Fig. 119.—Tide-predicter, for combining the ascertained constituents into a tidal curve for the future.
In thus discovering the probable violent tides of past ages, astronomy has, within the last few years, presented geology with the most powerful denuding agent known; and the study of the earth's past history cannot fail to be greatly affected by the modern study of the intricate and refined conditions attending prolonged tidal action on incompletely rigid bodies. [Read on this point the last chapter of Sir R. Ball's [Story of the Heavens].]
Fig. 120.—Weekly sheet of curves. Tides for successive days are predicted on the same sheet of paper, to economise space.

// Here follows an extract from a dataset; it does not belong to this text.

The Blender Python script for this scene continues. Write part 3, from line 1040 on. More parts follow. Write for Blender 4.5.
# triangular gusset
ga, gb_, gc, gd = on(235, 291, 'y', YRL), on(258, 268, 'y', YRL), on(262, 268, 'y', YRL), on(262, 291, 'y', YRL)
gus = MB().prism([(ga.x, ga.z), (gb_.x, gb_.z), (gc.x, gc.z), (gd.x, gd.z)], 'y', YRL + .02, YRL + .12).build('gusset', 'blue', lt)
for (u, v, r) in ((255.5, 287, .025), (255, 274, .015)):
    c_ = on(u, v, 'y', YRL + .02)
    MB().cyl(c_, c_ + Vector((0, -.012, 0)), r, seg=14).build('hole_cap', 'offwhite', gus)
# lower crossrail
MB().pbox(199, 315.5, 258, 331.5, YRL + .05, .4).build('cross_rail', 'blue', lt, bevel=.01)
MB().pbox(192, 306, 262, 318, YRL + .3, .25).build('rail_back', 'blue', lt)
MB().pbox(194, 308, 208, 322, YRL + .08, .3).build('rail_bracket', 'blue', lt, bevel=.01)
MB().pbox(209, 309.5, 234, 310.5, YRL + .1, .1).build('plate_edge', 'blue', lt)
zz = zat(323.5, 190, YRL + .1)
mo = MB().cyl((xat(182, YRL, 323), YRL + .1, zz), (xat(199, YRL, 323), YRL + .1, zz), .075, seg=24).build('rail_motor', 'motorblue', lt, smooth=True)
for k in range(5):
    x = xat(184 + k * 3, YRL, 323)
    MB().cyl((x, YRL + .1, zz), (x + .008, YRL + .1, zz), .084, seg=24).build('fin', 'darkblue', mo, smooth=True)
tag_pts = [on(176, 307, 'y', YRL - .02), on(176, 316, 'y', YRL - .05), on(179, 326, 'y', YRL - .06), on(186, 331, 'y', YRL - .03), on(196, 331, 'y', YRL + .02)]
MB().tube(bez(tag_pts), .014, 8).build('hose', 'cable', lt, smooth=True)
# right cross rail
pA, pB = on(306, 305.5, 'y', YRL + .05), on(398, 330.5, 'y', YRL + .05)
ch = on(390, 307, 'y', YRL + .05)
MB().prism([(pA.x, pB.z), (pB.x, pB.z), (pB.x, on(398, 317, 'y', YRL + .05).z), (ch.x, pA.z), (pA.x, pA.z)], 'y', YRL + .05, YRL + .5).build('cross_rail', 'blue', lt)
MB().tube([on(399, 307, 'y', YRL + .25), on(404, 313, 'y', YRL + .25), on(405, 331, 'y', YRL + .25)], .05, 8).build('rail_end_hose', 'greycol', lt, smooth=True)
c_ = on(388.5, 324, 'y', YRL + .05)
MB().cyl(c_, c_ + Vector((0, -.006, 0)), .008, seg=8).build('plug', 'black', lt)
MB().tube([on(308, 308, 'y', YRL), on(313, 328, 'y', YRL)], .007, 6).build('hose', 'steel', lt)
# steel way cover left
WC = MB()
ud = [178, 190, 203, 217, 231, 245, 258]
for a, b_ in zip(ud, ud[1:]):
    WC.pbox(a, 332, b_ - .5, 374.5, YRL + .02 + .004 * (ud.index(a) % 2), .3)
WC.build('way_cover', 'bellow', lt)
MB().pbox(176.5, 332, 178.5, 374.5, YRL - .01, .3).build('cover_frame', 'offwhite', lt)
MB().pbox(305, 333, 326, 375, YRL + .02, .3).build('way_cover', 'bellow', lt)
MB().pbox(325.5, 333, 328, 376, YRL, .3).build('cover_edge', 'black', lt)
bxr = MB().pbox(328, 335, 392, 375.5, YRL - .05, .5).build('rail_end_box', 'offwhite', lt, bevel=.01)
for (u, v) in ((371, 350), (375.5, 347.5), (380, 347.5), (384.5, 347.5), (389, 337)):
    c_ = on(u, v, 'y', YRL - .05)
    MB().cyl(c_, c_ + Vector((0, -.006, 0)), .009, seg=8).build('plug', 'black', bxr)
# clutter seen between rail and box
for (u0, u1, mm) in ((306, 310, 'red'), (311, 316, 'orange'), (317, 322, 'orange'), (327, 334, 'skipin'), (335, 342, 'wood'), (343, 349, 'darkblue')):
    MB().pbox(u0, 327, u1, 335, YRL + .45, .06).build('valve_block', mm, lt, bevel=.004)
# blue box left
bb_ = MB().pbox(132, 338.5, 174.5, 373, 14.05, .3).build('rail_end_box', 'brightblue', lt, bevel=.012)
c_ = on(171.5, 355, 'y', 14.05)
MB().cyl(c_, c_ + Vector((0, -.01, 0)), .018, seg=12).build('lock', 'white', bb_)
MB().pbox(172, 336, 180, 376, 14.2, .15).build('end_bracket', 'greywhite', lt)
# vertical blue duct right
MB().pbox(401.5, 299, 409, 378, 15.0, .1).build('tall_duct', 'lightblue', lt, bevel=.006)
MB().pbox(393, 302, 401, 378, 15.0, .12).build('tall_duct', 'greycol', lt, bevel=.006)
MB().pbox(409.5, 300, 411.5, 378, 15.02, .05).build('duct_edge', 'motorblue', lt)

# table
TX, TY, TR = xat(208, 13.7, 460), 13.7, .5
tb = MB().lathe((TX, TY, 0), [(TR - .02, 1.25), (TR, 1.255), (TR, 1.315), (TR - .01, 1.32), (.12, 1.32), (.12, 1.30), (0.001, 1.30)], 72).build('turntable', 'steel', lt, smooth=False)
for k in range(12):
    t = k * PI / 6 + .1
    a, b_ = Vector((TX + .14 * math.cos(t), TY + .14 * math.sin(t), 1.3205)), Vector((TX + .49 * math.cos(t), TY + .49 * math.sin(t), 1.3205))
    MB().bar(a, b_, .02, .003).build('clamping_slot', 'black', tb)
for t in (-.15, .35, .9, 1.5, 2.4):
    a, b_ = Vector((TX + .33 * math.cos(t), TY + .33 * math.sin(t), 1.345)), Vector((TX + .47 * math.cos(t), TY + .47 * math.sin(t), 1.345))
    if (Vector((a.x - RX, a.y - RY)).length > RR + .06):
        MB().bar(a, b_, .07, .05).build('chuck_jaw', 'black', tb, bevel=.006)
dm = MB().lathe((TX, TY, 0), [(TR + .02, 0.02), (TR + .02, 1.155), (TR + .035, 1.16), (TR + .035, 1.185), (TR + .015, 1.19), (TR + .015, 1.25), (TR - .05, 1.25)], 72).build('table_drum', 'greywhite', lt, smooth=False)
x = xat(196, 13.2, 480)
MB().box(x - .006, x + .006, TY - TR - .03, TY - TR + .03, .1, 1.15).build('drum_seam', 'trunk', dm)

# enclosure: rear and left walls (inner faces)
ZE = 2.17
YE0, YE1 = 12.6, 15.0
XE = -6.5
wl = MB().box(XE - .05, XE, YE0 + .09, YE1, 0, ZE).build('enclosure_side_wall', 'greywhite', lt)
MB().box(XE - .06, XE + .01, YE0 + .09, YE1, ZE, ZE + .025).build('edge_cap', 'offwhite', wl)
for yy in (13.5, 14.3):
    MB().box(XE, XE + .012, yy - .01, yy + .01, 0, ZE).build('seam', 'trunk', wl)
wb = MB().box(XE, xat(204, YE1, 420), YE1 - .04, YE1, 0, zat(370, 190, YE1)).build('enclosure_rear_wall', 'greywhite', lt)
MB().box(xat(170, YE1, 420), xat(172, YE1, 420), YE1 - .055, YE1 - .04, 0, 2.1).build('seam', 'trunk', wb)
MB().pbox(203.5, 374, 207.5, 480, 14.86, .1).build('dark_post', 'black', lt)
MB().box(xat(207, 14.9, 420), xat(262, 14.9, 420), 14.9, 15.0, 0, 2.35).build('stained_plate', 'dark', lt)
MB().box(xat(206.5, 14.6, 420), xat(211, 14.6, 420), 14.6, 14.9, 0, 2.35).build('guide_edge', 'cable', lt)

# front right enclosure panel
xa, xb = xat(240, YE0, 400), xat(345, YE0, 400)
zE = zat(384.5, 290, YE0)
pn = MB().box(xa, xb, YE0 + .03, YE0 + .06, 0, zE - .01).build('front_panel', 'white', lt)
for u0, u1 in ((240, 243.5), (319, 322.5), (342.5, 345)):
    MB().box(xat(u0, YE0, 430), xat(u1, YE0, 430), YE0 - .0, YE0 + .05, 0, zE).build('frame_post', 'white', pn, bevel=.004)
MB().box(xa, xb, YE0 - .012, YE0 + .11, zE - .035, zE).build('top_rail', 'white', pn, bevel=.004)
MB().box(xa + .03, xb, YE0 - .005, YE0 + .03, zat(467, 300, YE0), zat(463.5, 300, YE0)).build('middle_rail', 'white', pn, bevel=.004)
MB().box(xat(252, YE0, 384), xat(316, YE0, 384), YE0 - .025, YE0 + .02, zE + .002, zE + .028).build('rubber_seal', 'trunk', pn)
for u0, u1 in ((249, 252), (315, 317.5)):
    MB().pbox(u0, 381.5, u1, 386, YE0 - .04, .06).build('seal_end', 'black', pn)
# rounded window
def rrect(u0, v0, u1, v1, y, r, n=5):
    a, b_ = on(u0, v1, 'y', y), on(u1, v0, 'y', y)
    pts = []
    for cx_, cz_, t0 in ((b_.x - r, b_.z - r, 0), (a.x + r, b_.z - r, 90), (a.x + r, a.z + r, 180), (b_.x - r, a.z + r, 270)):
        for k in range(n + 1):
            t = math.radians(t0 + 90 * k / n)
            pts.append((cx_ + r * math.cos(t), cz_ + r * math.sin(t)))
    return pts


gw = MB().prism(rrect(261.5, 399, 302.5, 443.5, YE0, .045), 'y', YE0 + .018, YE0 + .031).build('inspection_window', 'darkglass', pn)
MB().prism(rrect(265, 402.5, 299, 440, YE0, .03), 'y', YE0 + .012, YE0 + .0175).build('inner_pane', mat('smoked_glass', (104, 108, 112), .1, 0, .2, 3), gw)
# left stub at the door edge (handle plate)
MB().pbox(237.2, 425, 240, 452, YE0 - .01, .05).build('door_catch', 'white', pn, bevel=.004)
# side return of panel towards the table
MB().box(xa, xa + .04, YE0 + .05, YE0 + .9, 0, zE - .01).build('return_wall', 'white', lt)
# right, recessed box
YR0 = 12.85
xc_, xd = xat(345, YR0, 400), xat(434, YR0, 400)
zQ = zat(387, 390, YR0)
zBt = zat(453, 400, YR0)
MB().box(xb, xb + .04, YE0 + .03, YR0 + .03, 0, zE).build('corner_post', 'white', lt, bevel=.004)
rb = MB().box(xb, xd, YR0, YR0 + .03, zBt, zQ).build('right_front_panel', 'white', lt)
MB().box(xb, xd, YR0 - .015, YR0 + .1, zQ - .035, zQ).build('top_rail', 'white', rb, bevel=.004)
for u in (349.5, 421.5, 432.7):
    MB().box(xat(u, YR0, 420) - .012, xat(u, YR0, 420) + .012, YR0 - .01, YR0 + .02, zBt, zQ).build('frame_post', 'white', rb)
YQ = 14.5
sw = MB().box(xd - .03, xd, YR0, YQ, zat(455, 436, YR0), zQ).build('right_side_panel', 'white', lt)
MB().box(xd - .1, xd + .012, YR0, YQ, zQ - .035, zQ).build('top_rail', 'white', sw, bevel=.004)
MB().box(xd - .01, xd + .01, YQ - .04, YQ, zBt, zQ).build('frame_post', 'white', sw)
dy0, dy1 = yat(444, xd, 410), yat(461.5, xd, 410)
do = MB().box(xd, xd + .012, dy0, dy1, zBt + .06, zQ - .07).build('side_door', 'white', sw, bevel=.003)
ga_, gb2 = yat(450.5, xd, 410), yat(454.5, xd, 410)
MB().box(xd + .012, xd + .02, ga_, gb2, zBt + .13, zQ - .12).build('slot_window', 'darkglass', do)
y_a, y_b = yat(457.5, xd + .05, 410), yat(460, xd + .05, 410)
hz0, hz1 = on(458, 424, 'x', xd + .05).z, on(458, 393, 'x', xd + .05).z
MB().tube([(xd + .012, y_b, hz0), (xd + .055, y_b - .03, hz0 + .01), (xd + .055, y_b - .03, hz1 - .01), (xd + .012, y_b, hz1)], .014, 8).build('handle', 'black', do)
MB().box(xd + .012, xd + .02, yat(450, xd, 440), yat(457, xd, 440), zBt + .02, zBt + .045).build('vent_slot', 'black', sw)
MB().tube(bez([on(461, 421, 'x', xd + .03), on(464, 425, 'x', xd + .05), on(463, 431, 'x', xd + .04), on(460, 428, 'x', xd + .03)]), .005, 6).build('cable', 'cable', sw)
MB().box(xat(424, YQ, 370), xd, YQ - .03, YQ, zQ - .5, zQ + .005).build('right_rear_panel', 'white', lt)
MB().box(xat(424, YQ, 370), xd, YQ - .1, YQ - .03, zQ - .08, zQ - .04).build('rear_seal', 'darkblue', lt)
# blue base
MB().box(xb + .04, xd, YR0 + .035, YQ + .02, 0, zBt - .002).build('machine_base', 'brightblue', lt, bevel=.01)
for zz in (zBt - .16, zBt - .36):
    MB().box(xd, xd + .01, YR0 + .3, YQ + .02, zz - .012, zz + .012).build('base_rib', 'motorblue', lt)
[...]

I might also point out that the magnitude of our terrestrial tides enables us to answer the question as to the internal fluidity of the earth. It used to be thought that the earth's crust was comparatively thin, and that it contained a molten interior. We now know that this is not the case. The interior of the earth is hot indeed, but it is not fluid. Or at least, if it be fluid, the amount of fluid is but very small compared with the thickness of the unyielding crust. All these, and a number of other most interesting questions, fringe the subject of the tides; the theoretical study of which, started by Newton, has developed, and is destined in the future to further develop, into one of the most gigantic and absorbing investigations—having to do with the stability or instability of solar systems, and with the construction and decay of universes.
These theories are the work of pioneers now living, whose biographies it is therefore unsuitable for us to discuss, nor shall I constantly mention their names. But Helmholtz, and Thomson, are household words, and you well know that in them and their disciples the race of Pioneers maintains its ancient glory.